Déposé par le président du Conseil du trésor Christian Dubé, le projet de loi prévoit également la « possibilité d’entreprendre des travaux sur une partie du domaine de l’État avant l’obtention des droits requis ».

Le gouvernement veut « alléger et accélérer » les règles prévues à la Loi sur la qualité de l’environnement.

Il souhaite « l’inapplicabilité des dispositions de la Loi sur l’aménagement et l’urbanisme relatives aux interventions gouvernementales ou, selon le cas, l’allégement des règles procédurales en matière d’examen de la conformité ».

« En matière contractuelle, le projet de loi permet au gouvernement de déterminer des conditions différentes de celles qui sont prévues par la Loi sur les contrats des organismes publics dans les deux ans suivant la sanction de la loi », ajoute-t-on.

Le ministre responsable d’un projet bénéficiant d’une mesure d’accélération devra produire un rapport annuel présentant entre autres « son état d’avancement et l’évaluation de ses effets économiques pour le Québec, entre autres.

Le projet de loi prévoit la prolongation de l’état d’urgence sanitaire déclaré le 13 mars 2020, au début de la pandémie, « jusqu’à ce que le gouvernement y mette fin », ce qui accorde encore une fois des pouvoirs exceptionnels à Québec sur une période prolongée.

« Le gouvernement, un ministre, un organisme public ou toute autre personne ne peut être poursuivi en justice pour un acte accompli de bonne foi dans l’exercice de pouvoirs prévus par la présente loi ou dans l’exécution de mesures prises en vertu de ceux-ci », précise le projet de loi.

Parmi les 202 projets d’infrastructures concernés, on compte la construction d’écoles et de maisons des aînés. En matière de transports, il y a le prolongement du REM à Laval et sur la Rive-Sud, les tramways électriques à Longueuil, à Gatineau et à Montréal (pour relier l’est, le nord-est et le sud-ouest de Montréal au centre-ville), la reconstruction du pont de l’Île-d’Orléans ou encore le prolongement de l’autoroute 19.

Le gouvernement souhaite adopter ce projet de loi d’ici la fin de la session parlementaire, le 12 juin. L’opposition libérale a parlé d’un « projet de loi mammouth qui embrasse très, très large et qui touche à des droits fondamentaux ». On ne pourra faire l’économie de consultations et de débats, a prévenu son leader parlementaire Marc Tanguay.
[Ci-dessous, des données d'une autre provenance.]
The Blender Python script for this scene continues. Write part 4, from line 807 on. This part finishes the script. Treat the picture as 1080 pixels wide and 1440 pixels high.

« C’est un projet de loi qui aura des conséquences sur plusieurs lois actuelles au Québec, sur plusieurs règlements, sur plusieurs procédures. Ce n’est pas rien, ce n’est pas banal, ce n’est pas une peccadille. Alors, je me permets de sensibiliser le leader du gouvernement, puis le président du Conseil du trésor à l’importance qu’on fasse les choses dans l’ordre », a dit de son côté le co-porte-parole de Québec solidaire, Gabriel Nadeau-Dubois.

Le leader parlementaire du Parti québécois, Martin Ouellet, s’est dit « un peu surpris de voir l’étendue de ce projet de loi ». Comme les autres partis, « nous offrons aussi notre collaboration. Nous voulons aussi embarquer dans la danse. Mais pour savoir danser, il faut d’abord fournir la musique. Et présentement, avec ce que j’ai entendu, il y avait beaucoup de couacs dans l’instrument de musique », a-t-il lancé.

Sans être en mesure de parler des dispositions du projet de loi, la vérificatrice générale du Québec, Guylaine Leclerc, a fait de part de ses inquiétudes quant à l'intention du gouvernement d'accélérer la réalisation des projets, lors de la conférence de presse sur son rapport. Elle y dénonce un manque de rigueur au ministère des Transports quant à l'estimation des coûts des projets et à un niveau d'expertise interne déficient. «On est grandement préoccupés par cet accroissement [du développement des infrastructures], dû au fait qu’on manque toujours de techniciens et d’ingénieurs, on fait une mauvaise évaluation des projets, on ne fait pas de supervision adéquate des évaluations qui sont faites par les firmes externes. Il y a plusieurs de nos constats qui demeurent et ça risque de s’amplifier avec l’augmentation des travaux d’infrastructure qu’il va y avoir dans le futur », a-t-elle soutenu.